On that front, thank goodness for Kathy Bates as Ethel, because her gentle morality and excellent culinary skills are becoming the cornerstone of this season for me. She's such a strong, loving presence on the show, and she adds a lot even without having much of anything to do since her big episode. And of course we have Jimmy, but for the first time on American Horror Story, Evan Peters' generic niceness just isn't doing it for me. He won't run away with Maggie Esmerelda for reasons that are utterly unclear; Dot and Bette have made it explicit that they don't want him to rescue them, and it's not like he actually got rid of Dell the way he intended. He's a nice boy, but pretty useless, and with his mom doing such a good job as the moral center of the freak show, I don't particularly see the point of Jimmy. His emo version of "Come As You Are" didn't do much to convince me, either. 

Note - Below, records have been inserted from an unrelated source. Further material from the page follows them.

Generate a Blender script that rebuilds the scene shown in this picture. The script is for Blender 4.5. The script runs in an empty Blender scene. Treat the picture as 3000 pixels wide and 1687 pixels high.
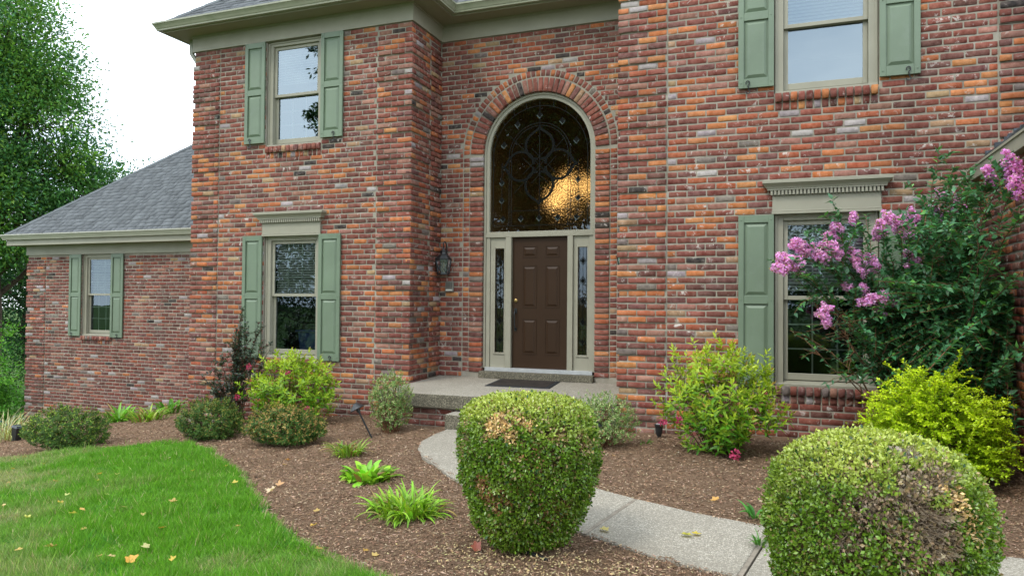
import bpy, math, random
import numpy as np
from mathutils import Vector, Matrix
random.seed(7)
RNG = np.random.default_rng(11)
S = bpy.context.scene
COL = S.collection

# ------------------------------------------------------------------ camera
YAW, PITCH, ROLL, FPX = math.radians(20.8214), math.radians(1.0774), math.radians(0.457), 2111.94
CAM = np.array([3.9969, -10.4107, 1.0403])
_a = np.array([-math.sin(YAW) * math.cos(PITCH), math.cos(YAW) * math.cos(PITCH), math.sin(PITCH)])
_r0 = np.array([math.cos(YAW), math.sin(YAW), 0.0])
_u0 = np.cross(_r0, _a)
_r = _r0 * math.cos(ROLL) + _u0 * math.sin(ROLL)
_u = -_r0 * math.sin(ROLL) + _u0 * math.cos(ROLL)
cd = bpy.data.cameras.new('camera')
cd.sensor_width = 36.0
cd.lens = FPX / 3000.0 * 36.0
cd.clip_start, cd.clip_end = 0.05, 800
cam = bpy.data.objects.new('camera', cd)
cam.matrix_world = Matrix(((_r[0], _u[0], -_a[0], CAM[0]), (_r[1], _u[1], -_a[1], CAM[1]), (_r[2], _u[2], -_a[2], CAM[2]), (0, 0, 0, 1)))
COL.objects.link(cam)
S.camera = cam

def project(P):
    """photo pixel (3000 wide) and depth of world points, used only to sort pieces by apparent size"""
    d = np.asarray(P) - CAM
    z = d @ _a
    return 1500 + FPX * (d @ _r) / z, 843.5 - FPX * (d @ _u) / z, z

# ------------------------------------------------------------------ world, sun, exposure
S.view_settings.view_transform = 'Standard'
S.view_settings.look = 'None'
S.view_settings.exposure = 0.47
S.view_settings.gamma = 1.0
S.view_settings.use_curve_mapping = False
SUN_EL, SUN_AZ = math.radians(52), math.radians(205)     # azimuth clockwise from +Y
w = bpy.data.worlds.new('World')
S.world = w
w.use_nodes = True
nt = w.node_tree
nt.nodes.clear()
out = nt.nodes.new('ShaderNodeOutputWorld')
bg = nt.nodes.new('ShaderNodeBackground')
bg.inputs['Strength'].default_value = 0.1
sky = nt.nodes.new('ShaderNodeTexSky')
sky.sky_type = 'NISHITA'
sky.sun_disc = False
sky.sun_elevation = SUN_EL
sky.sun_rotation = SUN_AZ
tc = nt.nodes.new('ShaderNodeTexCoord')
mp = nt.nodes.new('ShaderNodeMapping')
mp.inputs['Scale'].default_value = (1.0, 1.0, 2.2)
nz = nt.nodes.new('ShaderNodeTexNoise')
nz.inputs['Scale'].default_value = 2.6
nz.inputs['Detail'].default_value = 6
nz.inputs['Roughness'].default_value = 0.55
rmp = nt.nodes.new('ShaderNodeValToRGB')
rmp.color_ramp.elements[0].position = 0.33
rmp.color_ramp.elements[0].color = (12.5, 15.0, 18.0, 1)
rmp.color_ramp.elements[1].position = 0.62
rmp.color_ramp.elements[1].color = (22.6, 24.0, 25.0, 1)
mix = nt.nodes.new('ShaderNodeMix')
mix.data_type = 'RGBA'
mix.inputs[0].default_value = 0.86
L_ = nt.links.new
L_(tc.outputs['Generated'], mp.inputs['Vector'])
L_(mp.outputs['Vector'], nz.inputs['Vector'])
L_(nz.outputs['Fac'], rmp.inputs['Fac'])
L_(sky.outputs['Color'], mix.inputs[6])
L_(rmp.outputs['Color'], mix.inputs[7])
L_(mix.outputs[2], bg.inputs['Color'])
L_(bg.outputs['Background'], out.inputs['Surface'])
sd = bpy.data.lights.new('sun', 'SUN')
sd.energy = 1.5
sd.angle = math.radians(14)
sd.color = (1.0, 0.95, 0.87)
sun = bpy.data.objects.new('sun', sd)
_sv = Vector((math.sin(SUN_AZ) * math.cos(SUN_EL), math.cos(SUN_AZ) * math.cos(SUN_EL), math.sin(SUN_EL)))
sun.rotation_euler = _sv.to_track_quat('Z', 'Y').to_euler()
COL.objects.link(sun)

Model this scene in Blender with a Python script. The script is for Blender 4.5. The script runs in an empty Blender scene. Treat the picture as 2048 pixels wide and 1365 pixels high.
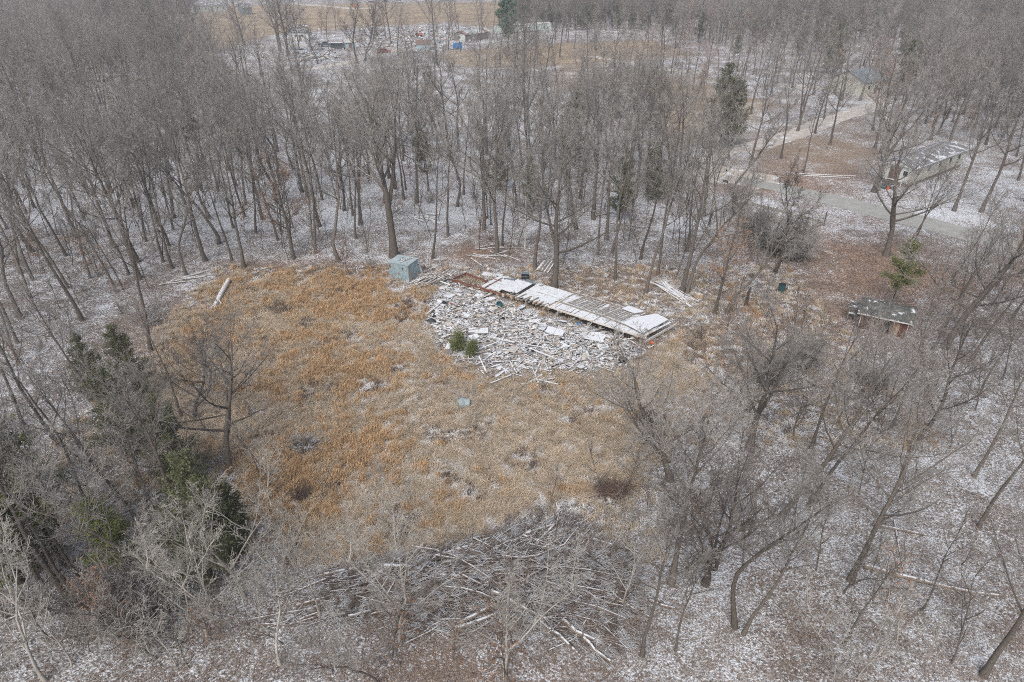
import bpy, math, random
import numpy as np
from mathutils import Vector, Euler, Matrix

# ------------------------------------------------------------------ camera, light, exposure
S = bpy.context.scene
CH, PITCH, F = 30.0, 30.0, 1366.0
cp, sp = math.cos(math.radians(PITCH)), math.sin(math.radians(PITCH))
cam = bpy.data.objects.new('camera', bpy.data.cameras.new('camera'))
S.collection.objects.link(cam)
cam.location = (0, 0, CH)
cam.rotation_euler = (math.radians(90 - PITCH), 0, 0)
cam.data.sensor_width = 36
cam.data.lens = 36 * F / 2048
cam.data.clip_start = 0.5
cam.data.clip_end = 5000
S.camera = cam
SUN_EL, SUN_ROT = 48, 200
w = bpy.data.worlds.new('World'); S.world = w; w.use_nodes = True
nt = w.node_tree; nt.nodes.clear()
sky = nt.nodes.new('ShaderNodeTexSky'); sky.sky_type = 'NISHITA'; sky.sun_disc = False
sky.sun_elevation = math.radians(SUN_EL); sky.sun_rotation = math.radians(SUN_ROT)
sky.air_density = 1.0; sky.dust_density = 5.0; sky.ozone_density = 1.0
hs = nt.nodes.new('ShaderNodeHueSaturation'); hs.inputs['Saturation'].default_value = 0.68
bg = nt.nodes.new('ShaderNodeBackground'); bg.inputs['Strength'].default_value = 0.13
wo = nt.nodes.new('ShaderNodeOutputWorld')
nt.links.new(sky.outputs[0], hs.inputs['Color']); nt.links.new(hs.outputs[0], bg.inputs['Color']); nt.links.new(bg.outputs[0], wo.inputs['Surface'])
sl = bpy.data.lights.new('sun', 'SUN'); sl.energy = 1.2; sl.angle = math.radians(40); sl.color = (1.0, 0.97, 0.93)
so = bpy.data.objects.new('sun', sl); S.collection.objects.link(so)
so.rotation_euler = (math.radians(90 - SUN_EL), 0, math.radians(180 - SUN_ROT + 0))
S.view_settings.view_transform = 'Standard'; S.view_settings.look = 'None'
S.view_settings.exposure = 0.74; S.view_settings.gamma = 1.0; S.view_settings.use_curve_mapping = False
S.render.engine = 'CYCLES'
S.cycles.max_bounces = 4; S.cycles.diffuse_bounces = 2; S.cycles.glossy_bounces = 1
S.cycles.transmission_bounces = 1; S.cycles.volume_bounces = 0; S.cycles.transparent_max_bounces = 4
S.cycles.use_denoising = False
S.cycles.filter_width = 1.1
HAZE = 0.0006

C = S.collection
R = random.Random(7)
PI = math.pi

# ------------------------------------------------------------------ ground point seen at a pixel of the 2048x1365 photograph, and back
def P(px, py, h=0.0):
    a = (px - 1024) / F; b = (py - 682) / F
    z = (CH - h) / (sp + b * cp)
    return Vector((a * z, z * (cp - b * sp), h))

def proj(x, y, z=0.0):
    d = y * cp + (CH - z) * sp
    u = (z - CH) * cp + y * sp
    return 1024 + F * x / d, 682 - F * u / d

def in_poly(px, py, poly):
    c = False; n = len(poly); j = n - 1
    for i in range(n):
        xi, yi = poly[i]; xj, yj = poly[j]
        if (yi > py) != (yj > py) and px < (xj - xi) * (py - yi) / (yj - yi) + xi:
            c = not c
        j = i
    return c

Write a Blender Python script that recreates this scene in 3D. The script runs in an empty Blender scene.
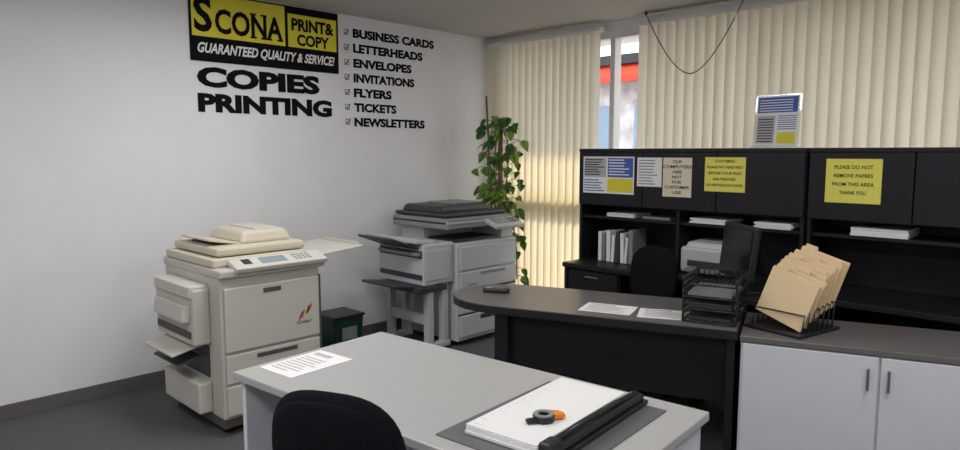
import bpy, bmesh, math, random
from mathutils import Vector, Matrix, Euler
random.seed(7)
S=bpy.context.scene
S.view_settings.view_transform='Standard'
S.view_settings.look='None'
S.view_settings.exposure=0.0
R=math.radians
# ---------------------------------------------------------------- materials
MATS={}
def mat(name,col,rough=.5,metal=0,noise=0.0,scale=20,bump=0.0,emit=None,es=0,trans=0,stretch=None,spec=None):
    if name in MATS: return MATS[name]
    m=bpy.data.materials.new(name); m.use_nodes=True
    nt=m.node_tree; b=nt.nodes['Principled BSDF']
    b.inputs['Base Color'].default_value=(*col,1)
    b.inputs['Roughness'].default_value=rough
    b.inputs['Metallic'].default_value=metal
    if spec is not None: b.inputs['Specular IOR Level'].default_value=spec
    if noise or bump:
        tc=nt.nodes.new('ShaderNodeTexCoord'); n=nt.nodes.new('ShaderNodeTexNoise')
        n.inputs['Scale'].default_value=scale; n.inputs['Detail'].default_value=4
        if stretch:
            mp=nt.nodes.new('ShaderNodeMapping'); mp.inputs['Scale'].default_value=stretch
            nt.links.new(tc.outputs['Object'],mp.inputs['Vector']); nt.links.new(mp.outputs['Vector'],n.inputs['Vector'])
        else: nt.links.new(tc.outputs['Object'],n.inputs['Vector'])
        if noise:
            cr=nt.nodes.new('ShaderNodeValToRGB')
            cr.color_ramp.elements[0].position=.3; cr.color_ramp.elements[1].position=.7
            cr.color_ramp.elements[0].color=(*[c*(1-noise) for c in col],1)
            cr.color_ramp.elements[1].color=(*[min(1,c*(1+noise)) for c in col],1)
            nt.links.new(n.outputs['Fac'],cr.inputs['Fac']); nt.links.new(cr.outputs['Color'],b.inputs['Base Color'])
        if bump:
            bp=nt.nodes.new('ShaderNodeBump'); bp.inputs['Strength'].default_value=bump; bp.inputs['Distance'].default_value=.01
            nt.links.new(n.outputs['Fac'],bp.inputs['Height']); nt.links.new(bp.outputs['Normal'],b.inputs['Normal'])
    if emit:
        b.inputs['Emission Color'].default_value=(*emit,1); b.inputs['Emission Strength'].default_value=es
    if trans:
        t=nt.nodes.new('ShaderNodeBsdfTranslucent'); t.inputs['Color'].default_value=(*col,1)
        mx=nt.nodes.new('ShaderNodeMixShader'); mx.inputs['Fac'].default_value=trans
        out=nt.nodes['Material Output']
        nt.links.new(b.outputs[0],mx.inputs[1]); nt.links.new(t.outputs[0],mx.inputs[2]); nt.links.new(mx.outputs[0],out.inputs[0])
    MATS[name]=m; return m
WALL=mat('wall_paint',(.78,.78,.79),.8,noise=.02,scale=3,bump=.02)
CEIL=mat('ceiling_paint',(.50,.475,.46),.9,noise=.04,scale=30,bump=.1)
FLOOR=mat('carpet',(.085,.085,.09),.95,noise=.35,scale=220,bump=.3)
TRIM=mat('dark_rubber_base',(.12,.11,.11),.6)
BLIND=mat('blind_vinyl',(.80,.745,.63),.6,trans=.5)
ALU=mat('window_aluminium',(.75,.75,.74),.4,.2)
BLACK=mat('black_laminate',(.012,.011,.014),.5,noise=.1,scale=8,spec=.3)
BLACKP=mat('black_plastic',(.012,.012,.014),.4)
FABRIC=mat('black_fabric',(.008,.008,.011),.95,noise=.35,scale=300,bump=.3,spec=.1)
WHITEL=mat('white_laminate',(.64,.66,.70),.45,noise=.015,scale=5)
DESKTOP=mat('grey_white_laminate',(.41,.41,.40),.32,noise=.02,scale=40)
GREYTOP=mat('grey_laminate',(.135,.126,.122),.3,noise=.04,scale=60)
PAD=mat('desk_blotter',(.11,.11,.115),.55,noise=.05,scale=80)
PAPER=mat('paper',(.80,.80,.78),.8)
PAPERG=mat('paper_print',(.45,.45,.46),.8)
INK=mat('ink',(.02,.02,.022),.7,spec=.1)
VBLK=mat('vinyl_letter_black',(.006,.006,.008),.8,spec=.1)
YEL=mat('sign_yellow',(.72,.63,.035),.6)
YPAP=mat('yellow_paper',(.76,.72,.13),.8)
BPAP=mat('cream_paper',(.74,.66,.50),.8)
BLUE=mat('chart_blue',(.05,.12,.42),.7)
BEIGE=mat('copier_beige',(.50,.485,.43),.5,noise=.02,scale=10)
BEIGE2=mat('copier_beige_light',(.55,.535,.48),.5)
CREAM=mat('copier_cream_lid',(.57,.52,.41),.5)
BSEAM=mat('copier_seam',(.08,.07,.065),.7)
LG=mat('office_machine_white',(.52,.53,.55),.45,noise=.01,scale=10)
MG=mat('office_machine_grey',(.24,.25,.26),.45)
DG=mat('office_machine_dark',(.04,.044,.052),.45)
SCR=mat('lcd_screen',(.01,.012,.018),.15)
PSCR=mat('panel_screen',(.25,.32,.36),.2)
MANILA=mat('manila',(.74,.57,.34),.8)
ORANGE=mat('orange_plastic',(.80,.25,.03),.4)
CHROME=mat('chrome',(.6,.6,.62),.2,1)
GREEN=mat('leaf_green',(.06,.17,.03),.5,noise=.4,scale=15,trans=.25)
GREEN2=mat('leaf_light',(.20,.36,.07),.5,noise=.3,scale=15,trans=.3)
STEM=mat('stem_green',(.10,.16,.04),.6)
WOOD=mat('stake_wood',(.20,.12,.06),.8,noise=.2,scale=30)
POT=mat('terracotta',(.35,.15,.08),.8,noise=.1)
SOIL=mat('soil',(.03,.02,.015),1)
DGREEN=mat('dark_green_plastic',(.006,.035,.028),.5)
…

His relationship with Esmerelda feels like a hollow version of Paul's with Penny - Penny, who risked everything and gave up her life of normalcy to be with Paul the Illustrated Seal, only to have her father mutilate her face and tongue in retribution. Penny's not all that interesting, but Paul certainly is, and he is heartbroken with guilt when he sees what Penny's father did to her because of her relationship with Paul. Their relationship now takes on a more immediate urgency; thank goodness Paul survived Elsa's assassination attempt, or Penny would have no one to turn to after her father's cruelty. 

And that leaves Bette and Dot, who continuously sway between good and evil on either side. Bette is now a glamorous blonde, the butterfly to Dot's caterpillar, but she showed true loyalty when she told a glowering Dandy, "I’m sorry, but I choose my sister. Always." It's a kindness Dot will not repay, as she plots to excise Bette from her person in a manner that I can't imagine will result in Bette's continued survival. These two are growing ever-more interesting, and their storyline has been twisty enough to leave no clue as to where it's going next. 

Last thoughts: 

I never tire of watching Dell trying to menace women only to get his ass handed to him again and again. Amazon Eve is my hero: "Who's the strong man now?!"

Frances Conroy continues to be the dark horse of line delivery on this show: "A daily regiment of vitamins and fois gras brought the pink back to their pallor."

It was quite moving to learn of Ma Petite's real name: Mahadavi Patel. Jyoti Amge's performance will be missed.